The coming autumn will be challenging because Russia still has a lot of resources, and they don't seem to be running out. They are still recruiting 29,000-30,000 soldiers a month, and while we may be killing that many, they are still replenishing their ranks and pushing forward. We can't assume things will get easier for us.
That means we need to concentrate more on the front line. We can't let it wear us down. We have to use the front line more effectively. One problem is that if we keep moving our troops around, they lose vital links with the artillery. This trust between artillery and units is crucial, and if you keep changing the units, they don’t know the communication language or tactics, which hinders cooperation.
We need to focus on what we have to do now, not what we would like to do or hope the U.S. will allow us to do.
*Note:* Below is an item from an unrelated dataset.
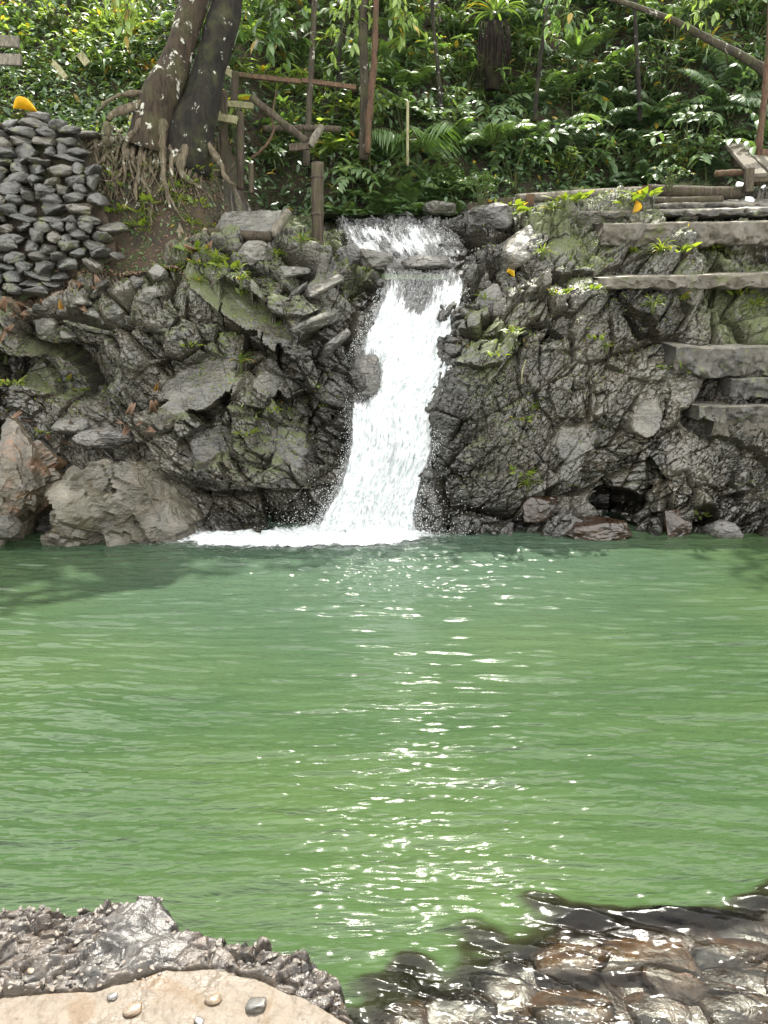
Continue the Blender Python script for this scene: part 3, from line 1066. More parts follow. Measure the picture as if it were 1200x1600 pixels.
def falls_mesh(name, rows, ncol, nrow, seed, cover_fn, lift=0.0, amp=0.03, lump=0.022, fs=0.3):
    P, edge, T, uv = strip(rows, ncol, nrow, lift, amp, seed, fs, lump)
    cov = cover_fn(P, edge, T)
    me = new_mesh(name, P.reshape(-1, 3), grid_quads(nrow, ncol), None, True, {'cover': cov.ravel()})
    fl = me.attributes.new('flow', 'FLOAT_VECTOR', 'POINT')
    fl.data.foreach_set('vector', (uv + seed * 3.7).astype(np.float32).ravel())
    return me


def cov_lower(P, e, T):
    c = -0.30 + 1.05 * sstep(0.0, 0.15, e)
    # glassy lip where the water turns over dark rock
    c -= 0.36 * sstep(0.17, 0.03, T) * (1 - 0.3 * sstep(0.3, 0.0, e))
    c += 0.25 * sstep(0.75, 0.95, T)
    # the rock that pokes out at the left edge
    k_ = at(570, 590, 6.2)
    c -= 0.9 * np.exp(-((P[:, :, 0] - k_[0] + 0.03) / 0.14) ** 2 - ((P[:, :, 2] - k_[2]) / 0.17) ** 2)
    k_ = at(648, 468, 6.6)
    c -= 0.5 * np.exp(-((P[:, :, 0] - k_[0]) / 0.16) ** 2 - ((P[:, :, 2] - k_[2]) / 0.15) ** 2)
    return c


def cov_upper(P, e, T):
    return -0.26 + 0.68 * sstep(0.0, 0.12, e) - 0.36 * sstep(0.30, 0.0, T) + 0.16 * vnoise(P.reshape(-1, 3) * 6.5, 33).reshape(e.shape) - 0.1 * sstep(0.85, 1.0, T)


wf = thing('waterfall', 'white foaming waterfall dropping between two dark rock banks into the green pool', 'waterfall', at(590, 835, 5.8))
inv = Matrix.Translation(-Vector(wf.location))


def child(o, parent):
    o.parent = parent
    o.matrix_parent_inverse = Matrix.Translation(-Vector(parent.location))
    return o


child(link('main_fall', falls_mesh('main_fall', LOWER, 260, 700, 1, cov_lower, 0.13, 0.05, 0.034, 0.22), M['foam']), wf)
child(link('inner_fall', falls_mesh('inner_fall', LOWER, 120, 360, 3, lambda P, e, T: cov_lower(P, e, T) - 0.08, 0.03, 0.03, 0.02, 0.30), M['foam']), wf)
child(link('upper_cascade', falls_mesh('upper_cascade', UPPER, 260, 200, 5, cov_upper, 0.02, 0.03, 0.024, 0.5), M['foam']), wf)
child(link('under_cascade', falls_mesh('under_cascade', UPPER, 160, 120, 8, lambda P, e, T: cov_upper(P, e, T) - 0.1, -0.06, 0.03, 0.02, 0.5), M['foam']), wf)

# upstream water and the small plunge pool under the upper cascade
k = NT('stream_water')
nrm = k.bump(k.noise(k.pos(), 18, 4), 0.5, 0.02)
p = k.principled(Base_Color=(0.05, 0.07, 0.035), Roughness=0.06, IOR=1.33, Normal=nrm)
M['stream'] = k.done(p)
sx, sy = np.meshgrid(np.linspace(-0.62, 0.86, 90), np.linspace(7.4, 9.0, 60))
sz = at(620, 337, 7.5)[2] + 0.012 * fbm(np.stack([sx * 8, sy * 8, sx * 0], 2).reshape(-1, 3), 3, 201).reshape(sx.shape) + 0.0 * sx
tag(link('stream_water', new_mesh('stream_water', np.stack([sx, sy, sz], 2).reshape(-1, 3), grid_quads(60, 90), None, True), M['stream']), kind='structure')
zl = at(660, 427, 6.84)[2]
sx, sy = np.meshgrid(np.linspace(-0.02, 0.84, 90), np.linspace(6.74, 7.05, 40))
sz = zl + 0.006 * fbm(np.stack([sx * 10, sy * 10, sx * 0], 2).reshape(-1, 3), 3, 203).reshape(sx.shape) - 0.06 * sstep(6.84, 6.74, sy)
tag(link('stream_water', new_mesh('stream_water', np.stack([sx, sy, sz], 2).reshape(-1, 3), grid_quads(40, 90), None, True), M['stream']), kind='structure')

# foam apron on the pool
fx, fy = np.meshgrid(np.linspace(-2.1, 0.66, 460), np.linspace(5.1, 5.98, 220))
fz = water_h(fx, fy) + 0.012
f3 = np.stack([fx, fy, fx * 0], 2).reshape(-1, 3)
cen = np.exp(-(((fx + 0.16) / 0.42) ** 2 + ((fy - 5.75) / 0.22) ** 2))
fz = fz + (0.05 * cen) * (0.6 + np.abs(fbm(f3 * 22, 4, 205).reshape(fx.shape))) + 0.008 * np.abs(fbm(f3 * 40, 2, 206).reshape(fx.shape))
dist = ((fx + 0.28) / np.where(fx < -0.28, 1.7, 0.72)) ** 2 + ((fy - 5.52 - 0.02 * (fx + 0.4)) / 0.29) ** 2
cov = 0.88 - 0.62 * dist + 0.45 * cen
me = new_mesh('foam_apron', np.stack([fx, fy, fz], 2).reshape(-1, 3), grid_quads(220, 460), None, True, {'cover': cov.ravel()})
fl = me.attributes.new('flow', 'FLOAT_VECTOR', 'POINT')
fl.data.foreach_set('vector', (f3 * np.array([0.35, 2.2, 1])).astype(np.float32).ravel())
child(link('foam_apron', me, M['foam']), wf)

# spray: thousands of drops thrown off the edges
k = NT('water_drops')
M['drops'] = k.done(k.principled(Base_Color=(0.85, 0.88, 0.88), Roughness=0.25, Transmission_Weight=0.15))
bm = bmesh.new()
bmesh.ops.create_icosphere(bm, subdivisions=1, radius=1.0)
IV = np.array([v.co[:] for v in bm.verts])
IT = np.array([[v.index for v in f.verts] for f in bm.faces])
bm.free()
mb_ = MB()
rows = np.array(LOWER)
nd = 9000
for i in range(nd):
    u = rng.random()
    if i % 14 == 0:
        base = at(rng.uniform(525, 718), rng.uniform(352, 415), 7.12)
        base[1] = np.interp(0, [0, 1], [base[1], base[1]])
        r = rng.uniform(0.0008, 0.0026)
    elif i % 6 < 3:
        py = 838 - abs(rng.normal(0, 42))
        l, rgt, Yd = (np.interp(py, rows[:, 0], rows[:, j]) for j in (1, 2, 3))
        base = at(rng.normal((l + rgt) / 2, (rgt - l) * 0.36), py, Yd - rng.uniform(0.06, 0.3))
        r = rng.uniform(0.0008, 0.0028)
    else:
        py = rng.uniform(450, 835)
        l, rgt, Yd = (np.interp(py, rows[:, 0], rows[:, j]) for j in (1, 2, 3))
        e = l + rng.normal(5, 5) if rng.random() < 0.5 else rgt + rng.normal(-5, 5)
        if rng.random() < 0.3:
            e = rng.uniform(l, rgt)
        base = at(e, py, Yd - rng.uniform(0.06, 0.16))
        r = rng.uniform(0.0008, 0.0026)
    s_ = np.array([r, r, r * rng.uniform(1, 2.2)])
    mb_.add(IV * s_ + base, None, IT)
for i in range(7000):
    py = 842 - abs(rng.normal(0, 30))
    l, rgt, Yd = (np.interp(py, rows[:, 0], rows[:, j]) for j in (1, 2, 3))
    base = at(rng.normal((l + rgt) / 2 - 8, (rgt - l) * 0.42), py, Yd - rng.uniform(0.02, 0.3))
    mb_.add(IV * rng.uniform(0.0005, 0.0014) + base, None, IT)
tag(mb_.build('spray_drops', M['drops']), kind='stuff')

# ------------------------------------------------------------------ foreground rock
def rock_edge_y(x):
    px_y = np.array([at_z(px, py, 0.12)[:2] for px, py in [(-260, 1400), (-60, 1404), (40, 1400), (110, 1404), (150, 1414), (200, 1396), (255, 1398), (290, 1436), (400, 1442), (470, 1470), (520, 1500), (546, 1540), (556, 1590)]])
    return np.interp(x, px_y[:, 0], px_y[:, 1])


gx, gy = np.meshgrid(np.linspace(-1.75, 0.22, 760), np.linspace(0.55, 1.98, 560))
f3 = np.stack([gx, gy, gx * 0], 2).reshape(-1, 3)
ed = rock_edge_y(gx) + 0.0 * gx
inside = ed - gy                                   # >0 on the rock
# right-hand flank
flank = (-0.055 - 0.055 * sstep(1.62, 1.3, gy)) - gx + 0.14 * sstep(1.45, 1.25, gy)
flank = np.interp(gy, [0.5, 1.15, 1.25, 1.36, 1.48, 1.62, 1.9], [0.10, 0.06, 0.01, -0.055, -0.075, -0.11, -0.3]) - gx
ins = np.minimum(inside, flank * 1.0)
z_top = 0.104 + 0.015 * sstep(-0.55, -0.85, gx)
ridge = 0.008 * np.exp(-(((gx + 0.60) / 0.11) ** 2)) * sstep(1.35, 1.5, gy)
q1 = np.stack([gx * 3.0 + gy * 1.0, gy * 5.0 - gx * 2.2, gx * 0], 2).reshape(-1, 3)
H1, E1 = facets(q1 * 1.6, 301)
H2, E2 = facets(q1 * 5.0, 302)
H3, E3 = facets(f3 * 34, 303)
sl_e = np.array([at_z(px, py, 0.12)[:2] for px, py in [(-300, 1560), (0, 1548), (150, 1546), (195, 1534), (260, 1514), (330, 1507), (400, 1516), (480, 1552), (540, 1590), (590, 1625)]])
back = sstep(-0.012, 0.02, gy - np.interp(gx, sl_e[:, 0], sl_e[:, 1]) + 0.012 * vnoise(f3 * 9, 305).reshape(gx.shape))
mass = np.exp(-(((gx + 0.60 - 0.35 * (gy - 1.6)) / 0.13) ** 4 + ((gy - 1.58) / 0.16) ** 4)).ravel()
rough_z = 0.009 * H1 + 0.012 * fbm(f3 * 12, 3, 315) + (0.008 * H2 + 0.005 * H3 - 0.01 * np.exp(-(E2 / 0.1) ** 2)) * (1 - 0.85 * mass) + 0.012 * mass
lay = 0.012 * vnoise(np.stack([(gy * 0.8 + gx * 0.55).ravel() * 28, gx.ravel() * 2, gx.ravel() * 0], 1), 306)
slab_z = 0.118 + 0.010 * fbm(f3 * 3.5, 3, 307) + 0.0025 * fbm(f3 * 26, 4, 308) + 0.0014 * fbm(f3 * 90, 2, 311)
z = np.where(True, 0, 0) + (1 - back) * slab_z.reshape(gx.shape) + back * (z_top + ridge + rough_z.reshape(gx.shape) + lay.reshape(gx.shape))
z = z - 0.035 * np.exp(-((back - 0.35) / 0.22) ** 2) * 0.6
fall_ = sstep(-0.10, 0.05, ins + 0.02 * vnoise(f3 * 16, 309).reshape(gx.shape) + 0.012 * H2.reshape(gx.shape))
z = -0.25 + (z + 0.25) * fall_
me = new_mesh('shore_rock', np.stack([gx, gy, z], 2).reshape(-1, 3), grid_quads(560, 760), None, True, {'slab': (1 - back).ravel(), 'mass': mass, 'low': sstep(0.10, 0.0, z).ravel()})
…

Our time must be spent fighting the battle we are facing today, not the one we wish we could fight.
As we head into autumn, if we don’t focus, we’re just going to keep getting pushed back.
I would like to clarify: Is the current escalation by the enemy, particularly in the Pokrovsk direction and the broader Donbas sector of the Russian-Ukrainian front, a temporary situation or does it fit into a larger campaign?
In simple terms, the enemy has significantly intensified their activities on the ground — in Pokrovsk, Vuhledar, and other areas. Are they waiting for the results of the American elections, fearing the arrival of a candidate unfavorable to them? Or are they prepared to maintain this pace for as long as their resources allow? It seems they may continue to throw their forces at the positions for some time. What is your perspective on this?
I think they are going to keep pushing forward. The Russian doctrine is very clear: exploit success. If you're making progress, you keep going forward; you don’t stop and you drive everything you have in the direction where success is. At the moment, that success is in Donbas, so they will continue advancing there and will try not to divert reserves away from Donbas. If anything, they will increase support for Donbas with more artillery and other resources because they believe they are close to a breakthrough.
I’m sure they believe this because they are making progress day by day. They will keep moving forward and won’t stop quickly. We need to be prepared for this. We must anticipate their continuous advance and establish defensive lines in better positions further back that we can hold. We need to prepare for the eventuality that they will keep taking kilometer after kilometer. Thankfully, their advance is slow, which gives us time to adjust our system. However, we are not using that time effectively. We are wasting it by acting without considering the long-term implications of our actions. We need to think long-term about the system if we are going to win this war. If we keep moving backward without preparing ourselves to move forward, we will face the same problems 50 or 100 kilometers down the line as we do today. We must change the system, as I have written about many times.
Putin both desires and fears increased mobilization in Russia. Will he dare to implement it, or will he hold back?
He doesn’t need it at the moment. He’s still managing with his ridiculous offers of money and is getting virtually the number of troops he needs to keep the battle going.
If he decides to use mobilization, he might do so if we break through and take Kursk, which could provide a reason for it. But right now, it’s not just that he doesn’t need to do it; I’m not sure he has the management system in place to handle a large influx of people. He’s lost many officers and people who know their jobs well, so managing additional troops would be challenging. The army would end up being trained by school teachers and IT experts rather than experienced soldiers because he doesn’t have enough trained personnel to do more than what he is currently managing. He will continue with the current process as long as he can.
Thank you so much, Colonel, for this incredibly important conversation. God save the King. Glory to Ukraine.
God Save the King. Heroyam Slava. And we are going to win sir. We are going to win with just doing what the Americans do - everything wrong first before we do something right.